On Sunday, November 23, Trump appeared on the ABC News interview program “This Week,” and reiterated his false claims about seeing televised reports on Muslim celebrations in Jersey City after the 9/11 attacks. When interviewer George Stephanopoulos pointed out that there was no video and that local police said such celebrations never happened, Trump simply reiterated his claims.

He went on to express his support for waterboarding and other forms of torture against suspected terrorists, declaring, “Believe me, it works. And you know what? If it doesn’t work, they deserve it anyway, for what they’re doing.” He repeated his call for a database of all Muslims living in the United States, saying, “We have to really be vigilant with respect to the Muslim population.”

Trump’s semi-fascist views are not a surprise, since he launched his campaign with a racist diatribe against immigrants from Mexico, and has made a police-state crackdown on immigrants the axis of his candidacy. More significant is the response from the political establishment and the corporate-controlled media, which continue to treat his campaign as legitimate and within the officially recognized “mainstream” of American capitalist politics.

Trump’s rivals have made only the most tepid criticisms of some of his remarks, particularly the proposed Muslim database, while joining with Trump in portraying Syrian refugees as a major terrorist threat to the American people.

Ben Carson, running second in the polls, compared Syrian refugees to “a rabid dog running around your neighborhood.” New Jersey Governor Chris Christie, who was named US Attorney for northern New Jersey shortly after 9/11, claimed he did not remember any pro-terrorist demonstrations in Jersey City at the time, but added, “I think if it had happened, I would remember it, but, you know, there could be things I forget, too.” Christie also declared his opposition to admitting Syrian refugees, even “orphans under the age of five.”

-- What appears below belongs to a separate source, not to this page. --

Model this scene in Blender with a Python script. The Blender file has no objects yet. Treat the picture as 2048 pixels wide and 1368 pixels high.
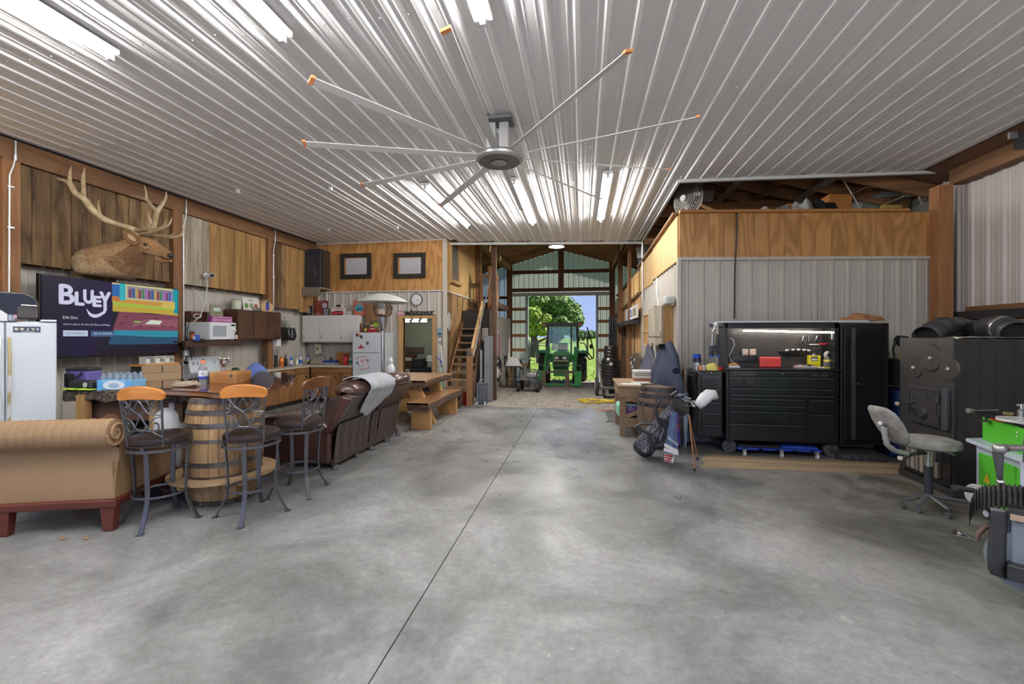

Jeb Bush and Ted Cruz both opposed registering US Muslims, but backed a religious test for refugees, admitting Christian Syrians without question but barring or restricting refugees who are Muslims. Cruz declared, “I’m a big fan of Donald Trump’s, but I’m not a fan of government registries.” He went on to say, “I recognize that the media would love to get me and other candidates to attack Donald Trump. There may be other candidates who want to do that. I ain’t gonna do it.”

As for the Democrats, they have seen Trump’s promotion of bigotry as an opportunity to posture as sympathetic to immigrants and other minorities, despite the appalling record of the Obama administration, which has deported more immigrants than any other administration in US history, built up the surveillance state well beyond the level established by Bush, and waged ferocious war against the population of the Middle East.

After a week of racist ranting from the Republican frontrunner, the two leading daily newspapers in the United States, the New York Times and the Washington Post, finally summoned up the will to publish editorials criticizing his language.

The Times, typically, dismissed the significance of the Trump campaign, writing, “This phenomenon is in fact nothing new. Politicians targeting minorities, foreigners or women have always existed in the culture. And every generation or so, at least one demagogue surfaces to fan those flames.”

The Post urged the Republican Party to “stand up to Trump’s bullying,” appealing to the other Republican presidential candidates, as well as “the speaker of the House and majority leader of the Senate, for example, and former president George W. Bush. The more reticent such leaders are, the more successfully Mr. Trump can brand their party and, to a disturbing extent, the nation with his demagoguery.”

Only a handful of commentators, including the Seattle Times, used the word that most accurately describes the politics peddled by the billionaire demagogue: fascist.